Mylod is a serviceable director who last year was saddled with episodes 7 and 8. Seven came off pretty well, with the mini-episode “A Hounds’s Life” tucked in between our regularly scheduled Game of Thrones episode. But these were also the episodes with the most problems, mostly due to the cutting through of Arya’s storyline (and her belly) by the Waif, in order to get her back over to Westeros in a timely manner. Podeswa was villianized in Season 5 for overseeing “Unbowed Unbent Unbroken,” which fans of the show hated. (Though it got lots of Emmy love.) This past season, he oversaw the opening two episodes “The Red Woman” and “Home,” and Jon’s resurrection.

Jon Snow

These directors are now coming into their third year running on the production, and will probably once again find themselves doing the meat and potatoes type episodes. One can assume that episode 1, after such a long break, will be even “resetting the scene-ier” than usual, as fans will have not been back to Westeros for a year since it last aired. We can guess that Mylod or Podeswa will probably be tapped to cover that. We also are facing several “on the road” type episodes, with Dany slowly marching Northward, though we can always hope that Littlefinger lends her his teleporter. Meanwhile whatever disaster that Cersei’s reign will cause will most likely take several episodes to build, making fans groan and slap their foreheads, and might even cause a few “Stupid Cersei Lannister” memes along the way. And that’s not taking into account the reports the show is filming in Iceland, which has stood in for “Beyond the Wall.” Road trips galore! Again, that sort of “middle” episodes are these guy’s bread and butter. I would not be surprised when the episodes assignment leak (or are released via Entertainment Weekly) these guys are assigned to Episodes 1 and 2 and episodes….let’s say 4 and 5? Or maybe 5 and 6?

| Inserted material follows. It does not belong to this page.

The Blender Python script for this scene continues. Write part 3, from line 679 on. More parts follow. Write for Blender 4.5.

The question really is where the stand alone episode will fall. Episode 3 is one logical place, if one takes into account the pacing structure we’ve seen in the last couple of seasons. The finale would be the other, especially if we’re looking at a season where the finale includes a major battle. With no “Episode 9” this season, it stands to reason that the major happenings would move the finale (as they have slowly been doing since Season 4.)

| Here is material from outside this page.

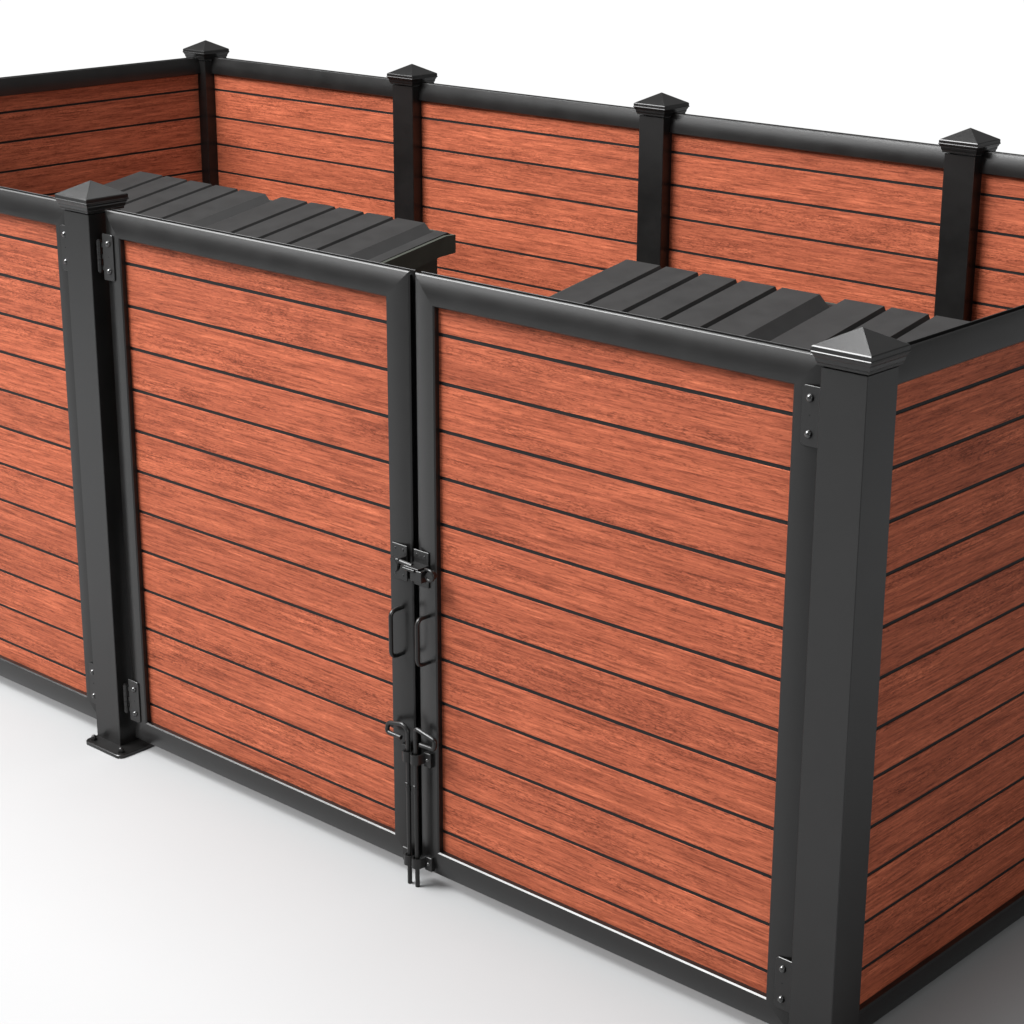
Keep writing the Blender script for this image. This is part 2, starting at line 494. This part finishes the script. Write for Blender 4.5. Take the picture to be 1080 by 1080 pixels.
def dumpster(label):
    e = empty('dumpster', (-5.194, 2.0, 0), label, 'dumpster', 'dumpsters standing inside the enclosure')
    X1 = 1.885                     # right face of the body in local x (-3.309 in the world)
    P = [(0, .14), (0, 1.345), (-.06, 1.345), (-.93, 1.200), (-.97, 1.190), (-.90, .60), (-.82, .14)]
    b = bmesh.new(); yz_prism(b, P, -.020, X1); link('body', b, M_BODY, e)
    for xa, xb in ((X1, X1 + .077), (-.050, -.020)):
        b = bmesh.new()
        yz_prism(b, [(.027, 1.387), (-.027, 1.389), (-.96, 1.239), (-.96, 1.165), (-.203, 1.2836), (-.065, 1.3098), (.027, 1.315)], xa, xb)
        link('side_rim', b, M_BODY, e)
        b = bmesh.new(); box(b, xa + .004, xb - .004, -.80, -.12, .78, .95, .006); link('fork_pocket', b, M_BODY, e)
    for x, wide in ((0., False), (.961, True)):
        link('lid', lid_mesh(wide), M_LID, e, (x, 0, 1.4195), 10)
    b = bmesh.new(); tube(b, [(-.03, .050, 1.375), (1.86, .050, 1.375)], .009, 12); link('hinge_rod', b, M_BODY, e)
    for x in (-.02, X1 - .16):
        for y in (-.75, -.12):
            b = bmesh.new()
            tube(b, [(x + .04, y, .062), (x + .078, y, .062)], .060, 20)
            box(b, x + .030, x + .036, y - .03, y + .03, .05, .139); box(b, x + .083, x + .089, y - .03, y + .03, .05, .139)
            link('caster', b, M_HARD, e)
    return e
d1 = dumpster('left dumpster with sloping ribbed charcoal lids and dark rim, behind the left gate leaf')
d2 = copy_tree(d1); d2.location.x += 2.863
d2['label'] = 'right dumpster with sloping ribbed charcoal lids, beside the shaded right side wall'

# ------------------------------------------------------------------ setting
b = bmesh.new()
bmesh.ops.create_circle(b, cap_ends=True, segments=128, radius=10.5)
fl = link('ground', b, M_FLOOR, None, (-2.6, 1.2, 0)); fl['kind'] = 'structure'

WAMB = .19
w = bpy.data.worlds.new('World'); sc.world = w; w.use_nodes = True
bg = w.node_tree.nodes['Background']; bg.inputs[1].default_value = 1.0
# studio surround: a white backdrop low behind the enclosure, dim everywhere else
wn = w.node_tree
wtc = wn.nodes.new('ShaderNodeTexCoord')
dot = wn.nodes.new('ShaderNodeVectorMath'); dot.operation = 'DOT_PRODUCT'; dot.inputs[1].default_value = (-.67, .742, 0)
wn.links.new(wtc.outputs['Generated'], dot.inputs[0])
m1 = wn.nodes.new('ShaderNodeMapRange'); m1.interpolation_type = 'SMOOTHSTEP'
m1.inputs[1].default_value = .20; m1.inputs[2].default_value = .62; wn.links.new(dot.outputs['Value'], m1.inputs[0])
sp = wn.nodes.new('ShaderNodeSeparateXYZ'); wn.links.new(wtc.outputs['Generated'], sp.inputs[0])
m2 = wn.nodes.new('ShaderNodeMapRange'); m2.interpolation_type = 'SMOOTHSTEP'
m2.inputs[1].default_value = .02; m2.inputs[2].default_value = .10; m2.inputs[3].default_value = 1; m2.inputs[4].default_value = 0
wn.links.new(sp.outputs[2], m2.inputs[0])
mm = math_n(wn, 'MULTIPLY', m1.outputs[0], m2.outputs[0])
wn.links.new(mix(wn, mm, (WAMB, WAMB, WAMB), (1.02, 1.02, 1.02)), bg.inputs[0])

def area(name, loc, target, size, power, colr=(1, 1, 1)):
    L = bpy.data.lights.new(name, 'AREA'); L.shape = 'SQUARE'; L.size = size; L.energy = power; L.color = colr
    o = bpy.data.objects.new(name, L); col.objects.link(o); o.location = loc
    o.rotation_euler = (Vector(target) - Vector(loc)).to_track_quat('-Z', 'Y').to_euler()
    return o
tgt = Vector((-2.2, .6, .8)); kd = Vector((-1.2, -1.6, 2.4)).normalized()
area('key_softbox', tgt + kd * 13, tgt, 7.0, 5250)
def aimed(name, d, dist, size, e, aspect=None):
    """softbox along direction d giving the relative irradiance e at the gates"""
    d = Vector(d).normalized()
    o = area(name, tgt + d * dist, tgt, size, math.pi ** 2 * e * dist * dist)
    if aspect: o.data.shape = 'RECTANGLE'; o.data.size_y = aspect
    return o
aimed('overhead_softbox', (-.06, .18, .98), 12, 6.2, 1.10)
aimed('left_softbox', (-.66, -.14, .74), 16, 5.6, .48)
aimed('front_strip', (-.62, -.72, .36), 12, 4.5, .15, 2.2)
aimed('right_fill', (.90, -.32, .26), 14, 4.5, .25)

# ------------------------------------------------------------------ camera
cam = bpy.data.cameras.new('Camera'); co = bpy.data.objects.new('Camera', cam); col.objects.link(co)
yaw, pitch, roll = .7411, -.322, .0024
f = Vector((-math.sin(yaw) * math.cos(pitch), math.cos(yaw) * math.cos(pitch), math.sin(pitch)))
r = Vector((math.cos(yaw), math.sin(yaw), 0)); u = r.cross(f)
r, u = math.cos(roll) * r + math.sin(roll) * u, -math.sin(roll) * r + math.cos(roll) * u
R = Matrix((r, u, -f)).transposed()
co.matrix_world = Matrix.Translation((2.5941, -4.0045, 3.0246)) @ R.to_4x4()
cam.sensor_width = 36; cam.lens = 36 * 2252.09 / 1080; cam.clip_start = .05; cam.clip_end = 200
sc.camera = co

vs = sc.view_settings
vs.view_transform = 'Standard'; vs.look = 'None'; vs.gamma = 1; vs.exposure = 0
try: vs.use_curve_mapping = False
except Exception: pass
sc.render.engine = 'CYCLES'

Putting a stand alone episode around Episode 3 would leave the final two episodes as a set, the way that Episodes 9 and 10 were in Season 6. If we have several different dramatic events to close out our shortened season–and logic dictates we would–having the last two hours function as a unit to play them out would make a lot of sense. The question is, do they go to Alan Taylor, who is a veteran of such early shock episodes that put the show on the map, like Season 1, episode 9, “Baelor”? Or is he in for the single episode, where something major, yet stand alone occurs? (Like, saying the Wall falling?)

valar morghulis white walker

The wild card is Matt Shankman, who comes to the show via It’s Always Sunny in Philadelphia. Unlike say, bringing in Jack Bender from Lost last season (which should have been a giveaway that wibbly wobbly timey wimey plot points were afoot), Shankman is known more for the type of show that mixes drama with dark comedy, like House, or Six Feet Under. With this being his first time working on Game of Thrones, was he brought in to do a stand alone episode, perhaps one that needs a serious comedic vein running through it? Or is he getting the full Thrones experience of two episodes back to back that swallow six months of your life?

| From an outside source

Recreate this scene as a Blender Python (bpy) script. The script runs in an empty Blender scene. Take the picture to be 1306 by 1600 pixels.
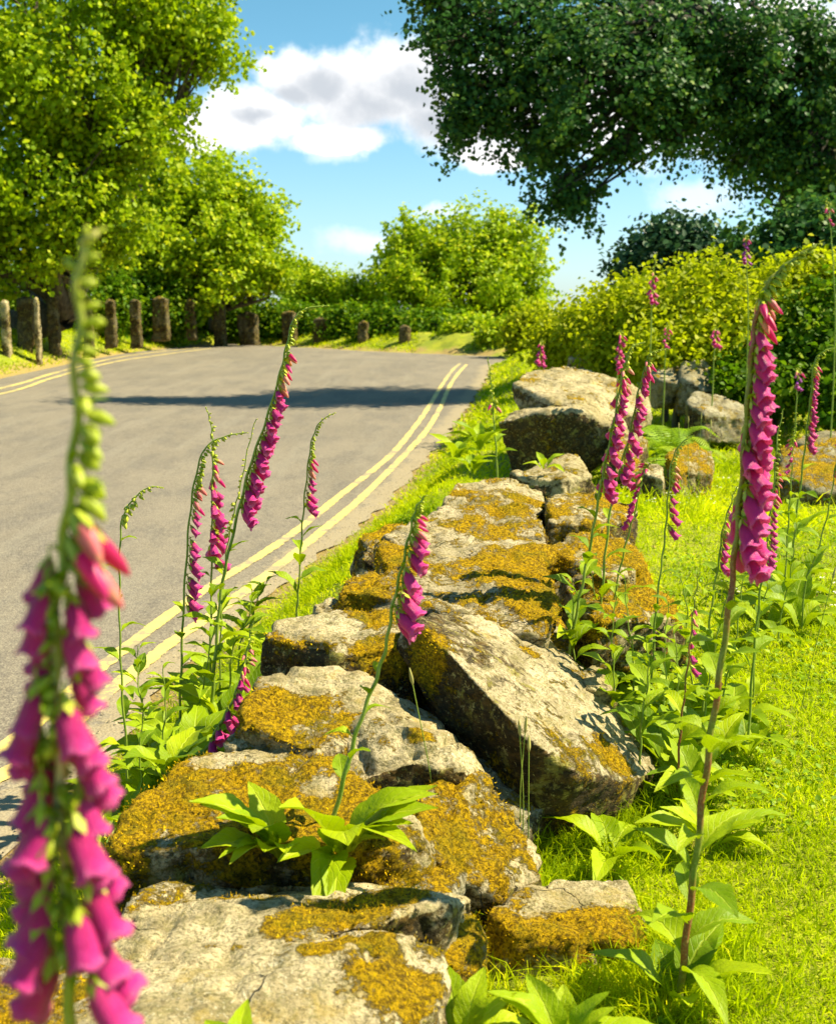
import bpy, bmesh, math, random
import numpy as np
from mathutils import Vector, Matrix, Quaternion, noise
R = math.radians
scene = bpy.context.scene
COL = scene.collection

# ------------------------------------------------------------------ camera
FPX, CX, CY = 1900.0, 653.0, 800.0
HC, PITCH = 1.45, R(9.6)
CAM = Vector((0, 0, HC))
FWD = Vector((0, math.cos(PITCH), -math.sin(PITCH)))
UPV = Vector((0, math.sin(PITCH), math.cos(PITCH)))
RGT = Vector((1, 0, 0))
cd = bpy.data.cameras.new('camera')
cam = bpy.data.objects.new('camera', cd); COL.objects.link(cam)
cam.location = CAM; cam.rotation_euler = (math.pi/2 - PITCH, 0, 0)
cd.sensor_fit = 'VERTICAL'; cd.sensor_height = 36.0; cd.sensor_width = 29.4
cd.lens = FPX/1600*36; cd.clip_end = 3000; cd.clip_start = 0.05
cd.dof.use_dof = True; cd.dof.focus_distance = 2.9; cd.dof.aperture_fstop = 8.0
scene.camera = cam

def P(px, py, Y):
    """world point seen at photo pixel (px,py) at distance Y along the road"""
    d = FWD + RGT*((px-CX)/FPX) - UPV*((py-CY)/FPX)
    return CAM + d*(Y/d.y)
def ray_z(px, py, z):
    d = FWD + RGT*((px-CX)/FPX) - UPV*((py-CY)/FPX)
    return CAM + d*((z-HC)/d.z)
def proj(v):
    w = v-CAM; dd = w.dot(FWD)
    return CX+FPX*w.dot(RGT)/dd, CY-FPX*w.dot(UPV)/dd
def mpp(Y): return Y/FPX          # metres per photo pixel

def ss(a, b, x):
    t = np.clip((np.asarray(x, dtype=float)-a)/(b-a), 0, 1)
    return t*t*(3-2*t)

# ------------------------------------------------------------------ object helpers
def tag(o, label=None, cat=None, group=None, kind=None):
    if label: o['label'] = label
    if cat: o['category'] = cat
    if group: o['group'] = group
    if kind: o['kind'] = kind
    return o
def link(name, me, parent=None, loc=None):
    o = bpy.data.objects.new(name, me); COL.objects.link(o)
    if parent is not None: o.parent = parent
    if loc is not None: o.location = loc
    return o
def empty(name, loc):
    o = bpy.data.objects.new(name, None); COL.objects.link(o)
    o.location = loc; o.empty_display_size = .05
    return o
def mesh_np(name, V, F, mat=None, smooth=False, attrs=None, uv=None):
    """V (n,3) float; F (m,k) int array or list of arrays of same k"""
    me = bpy.data.meshes.new(name)
    V = np.asarray(V, dtype=np.float32)
    Fs = F if isinstance(F, list) else [F]
    Fs = [np.asarray(f, dtype=np.int32) for f in Fs if len(f)]
    me.vertices.add(len(V)); me.vertices.foreach_set('co', V.ravel())
    loops = np.concatenate([f.ravel() for f in Fs])
    tot = np.concatenate([np.full(len(f), f.shape[1], dtype=np.int32) for f in Fs])
    start = np.concatenate([[0], np.cumsum(tot)[:-1]]).astype(np.int32)
    me.loops.add(len(loops)); me.loops.foreach_set('vertex_index', loops)
    me.polygons.add(len(tot)); me.polygons.foreach_set('loop_start', start)
    me.polygons.foreach_set('loop_total', tot)
    if smooth: me.polygons.foreach_set('use_smooth', np.ones(len(tot), dtype=bool))
    me.update(calc_edges=True)
    if attrs:
        for k, a in attrs.items():
            at = me.attributes.new(k, 'FLOAT', 'POINT')
            at.data.foreach_set('value', np.asarray(a, dtype=np.float32))
    if uv is not None:
        ul = me.uv_layers.new(name='UVMap')
        ul.data.foreach_set('uv', np.asarray(uv, dtype=np.float32)[loops].ravel())
    if mat is not None: me.materials.append(mat)
    return me

def catmull(pts, n):
    """resample list of Vectors into n points"""
    p = [pts[0]*2-pts[1]] + list(pts) + [pts[-1]*2-pts[-2]]
    m = len(pts)-1; out = []
    for i in range(n):
        t = i/(n-1)*m; k = min(int(t), m-1); u = t-k
        a, b, c, d = p[k], p[k+1], p[k+2], p[k+3]
        out.append(0.5*((2*b)+(c-a)*u+(2*a-5*b+4*c-d)*u*u+(3*b-3*c+d-a)*u**3))
    return out

def tube_arrays(pts, rad, sides=6, base=0):
    n = len(pts); V = []; F = []
    x = None
    for i in range(n):
        t = (pts[min(i+1, n-1)]-pts[max(i-1, 0)])
        t = t.normalized() if t.length > 1e-9 else Vector((0, 0, 1))
        if x is None:
            x = t.orthogonal().normalized()
        x = (x - t*x.dot(t)); x = x.normalized() if x.length > 1e-6 else t.orthogonal().normalized()
        y = t.cross(x)
        for k in range(sides):
            a = 2*math.pi*k/sides
            v = pts[i] + (x*math.cos(a)+y*math.sin(a))*rad[i]
            V.append((v.x, v.y, v.z))
    for i in range(n-1):
        for k in range(sides):
            k2 = (k+1) % sides
            F.append((base+i*sides+k, base+i*sides+k2, base+(i+1)*sides+k2, base+(i+1)*sides+k))
    return V, F

# ------------------------------------------------------------------ node helpers
class NT:
    def __init__(s, tree): s.t = tree; tree.nodes.clear()
    def n(s, typ, ins=None, **props):
        nd = s.t.nodes.new(typ)
        for k, v in props.items(): setattr(nd, k, v)
        if ins:
            for k, v in ins.items():
                sock = nd.inputs[k]
                if isinstance(v, bpy.types.NodeSocket): s.t.links.new(v, sock)
                elif isinstance(v, bpy.types.Node): s.t.links.new(v.outputs[0], sock)
                else:
                    if isinstance(v, (tuple, list)) and len(v) == 3 and sock.type == 'RGBA': v = (*v, 1)
                    sock.default_value = v
        return nd
    def math(s, op, a, b=0.0, c=None, clamp=False):
        ins = {0: a, 1: b}
        if c is not None: ins[2] = c
        return s.n('ShaderNodeMath', ins, operation=op, use_clamp=clamp).outputs[0]
    def mix(s, f, a, b, blend='MIX'):
        nd = s.t.nodes.new('ShaderNodeMix'); nd.data_type = 'RGBA'; nd.blend_type = blend
        for k, v in ((0, f), (6, a), (7, b)):
            if isinstance(v, bpy.types.NodeSocket): s.t.links.new(v, nd.inputs[k])
            elif isinstance(v, bpy.types.Node): s.t.links.new(v.outputs[0], nd.inputs[k])
            else: nd.inputs[k].default_value = (*v, 1) if isinstance(v, (tuple, list)) and len(v) == 3 else v
        return nd.outputs[2]
    def noise(s, vec, scale, detail=4, rough=.55, dist=0.0):
        return s.n('ShaderNodeTexNoise', {'Vector': vec, 'Scale': scale, 'Detail': detail, 'Roughness': rough, 'Distortion': dist}).outputs[0]
    def ramp(s, v, a, b, lo=0.0, hi=1.0):
        return s.n('ShaderNodeMapRange', {0: v, 1: a, 2: b, 3: lo, 4: hi}, clamp=True, interpolation_type='SMOOTHSTEP').outputs[0]
    def attr(s, name):
        return s.n('ShaderNodeAttribute', attribute_name=name).outputs['Fac']
def newmat(name):
    m = bpy.data.materials.new(name); m.use_nodes = True
    return m, NT(m.node_tree)
def out(T, sh, disp=None): T.n('ShaderNodeOutputMaterial', {'Surface': sh})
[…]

The one thing everyone noted is the lack of directors that the show normally brings in to do big battles. Neither Neil Marshall, who directed “Blackwater” in Season 2 and “The Watchers on The Wall” in Season 4, nor Miguel Sapochnik, who directed the more recent “Hardhome” and “The Battle of the Bastards” are on the list. It seems strange to think there might not be any major battle set pieces so close to the end of the series. Could that be why Taylor, or Shankman, are here? Or are we in fact going to have a season like one of the earlier ones–say Season 1 or 3, where major events happen–like “Baelor” or “The Rains of Castamere–but we hold the the big fire power for Season 8 and the Last Battle?